The released documents confirm Epstein spent years pursuing Russian intelligence contacts and trying to secure a one-on-one meeting with President Vladimir Putin. Putin's name appears more than 1,000 times across the released files.

Kiriakou said the Russians offered Epstein a meeting with Putin and two national security aides, but Epstein refused because it wasn't private enough. Emails in the documents back this up. In a 2013 message to Barak, Epstein claimed he turned down a meeting with Putin at a St Petersburg economic conference because it lacked 'real time and privacy.'

Kremlin spokesman Dmitry Peskov has said Putin never met Epstein, and no evidence in the files confirms such a meeting took place.

Millions of Files Remain Sealed

The DOJ released roughly 3.5 million pages of Epstein documents in January 2026, but the agency has said the release is effectively complete. Kiriakou, however, claimed millions more pages remain withheld. Former Attorney General Pam Bondi testified before the House Oversight Committee on 29 May, acknowledging 'redaction errors' and saying Deputy Attorney General Todd Blanche had led the review.

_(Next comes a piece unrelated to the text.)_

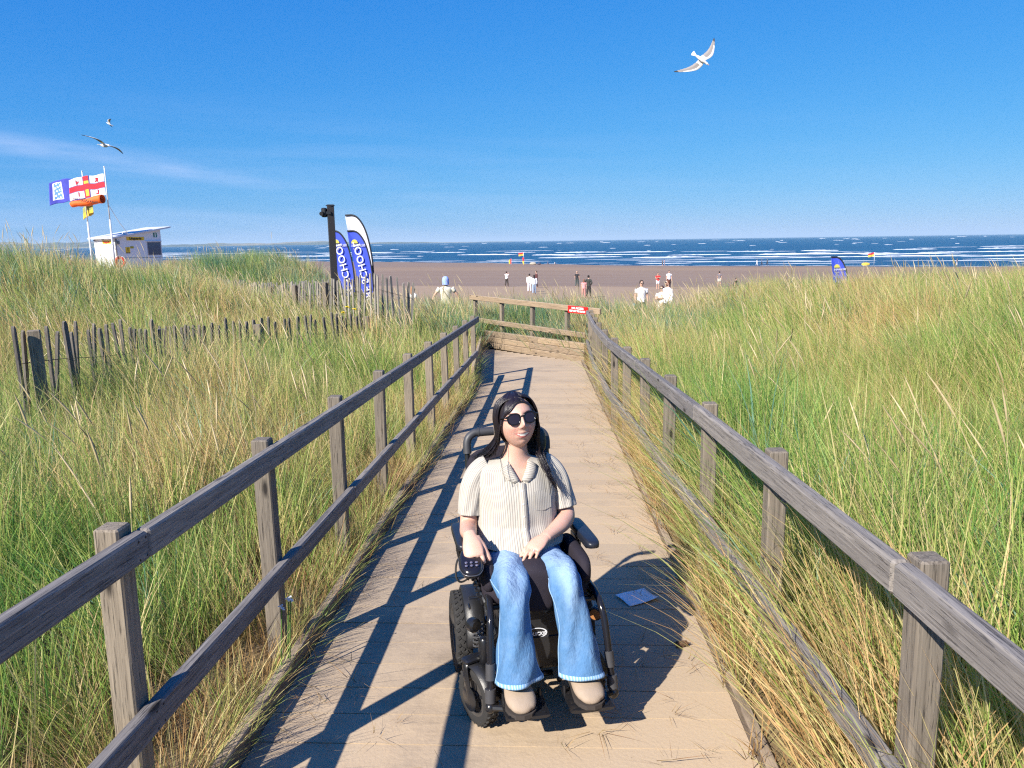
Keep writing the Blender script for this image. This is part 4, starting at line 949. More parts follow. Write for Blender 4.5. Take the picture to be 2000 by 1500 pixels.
# trunk under the clothes
addsweep(mb, [(CX, 0.09, 0.965, 0.05, 0.11), (CX, 0.09, 0.94, 0.085, 0.150), (CX, 0.085, 0.87, 0.112, 0.150), (CX, 0.075, 0.78, 0.118, 0.145), (CX, 0.075, 0.68, 0.120, 0.150), (CX, 0.10, 0.60, 0.10, 0.15)], n=32, up=(0, 1, 0))
# arms
addsweep(mb, [(-0.185, 0.09, 0.935, 0.045, 0.045), (-0.222, 0.085, 0.88, 0.044, 0.042), (-0.240, 0.075, 0.80, 0.041, 0.039), (-0.250, 0.062, 0.735, 0.038, 0.037), (-0.256, 0.035, 0.712, 0.036, 0.036), (-0.264, -0.03, 0.713, 0.032, 0.036), (-0.270, -0.085, 0.722, 0.026, 0.030), (-0.272, -0.125, 0.728, 0.0205, 0.026), (-0.272, -0.150, 0.728, 0.019, 0.026)], n=24, up=(0, 1, 0))
addsweep(mb, [(0.105, 0.09, 0.935, 0.045, 0.045), (0.138, 0.085, 0.88, 0.044, 0.042), (0.158, 0.072, 0.80, 0.041, 0.040), (0.172, 0.058, 0.745, 0.039, 0.039), (0.165, 0.020, 0.722, 0.038, 0.037), (0.128, -0.035, 0.712, 0.033, 0.036), (0.085, -0.082, 0.704, 0.026, 0.030), (0.055, -0.115, 0.700, 0.0205, 0.026), (0.040, -0.130, 0.698, 0.018, 0.026)], n=24, up=(0, 1, 0))
hand(mb, frame((-0.272, -0.145, 0.736), (0.10, -0.74, -0.66), (-0.22, -0.56, 0.80)), [(0.30, 1.25, 0.8), (0.36, 1.3, 0.85), (0.44, 1.3, 0.85), (0.55, 1.3, 0.8)], 0.02, (0.45, 0.25), 1, 1.06)
tips = hand(mb, frame((0.040, -0.130, 0.697), (-0.76, -0.56, -0.30), (-0.14, -0.34, 0.93)), [(0.15, 0.32, 0.2), (0.22, 0.36, 0.25), (0.30, 0.4, 0.25), (0.38, 0.42, 0.3)], 0.04, (0.55, 0.45), -1, 0.93)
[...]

The committee subpoenaed Bondi in March after bipartisan frustration, with five Republicans joining Democrats in a 24-19 vote. Trump fired Bondi in April before she could fully comply.

Kiriakou told Franzese there is 'something there that is embarrassing, that is humiliating, that is possibly dangerous, that they just don't want us to know about.'

What Intelligence Agencies Knew and When

If Epstein served as an intelligence asset, it raises a question about whether agencies knew of his crimes and looked the other way. The released documents have already triggered investigations in Poland, Norway, and the UK, where former minister Peter Mandelson and Prince Andrew face legal proceedings tied to Epstein.

Kiriakou's allegations remain unverified. The CIA has refused to confirm or deny whether records on Epstein exist, calling the information 'currently and properly classified.' Representative Nancy Mace demanded full disclosure in February, but the agency hasn't complied.

With millions of files still sealed and congressional investigations intensifying, the full picture of Epstein's intelligence ties may remain out of public reach for years.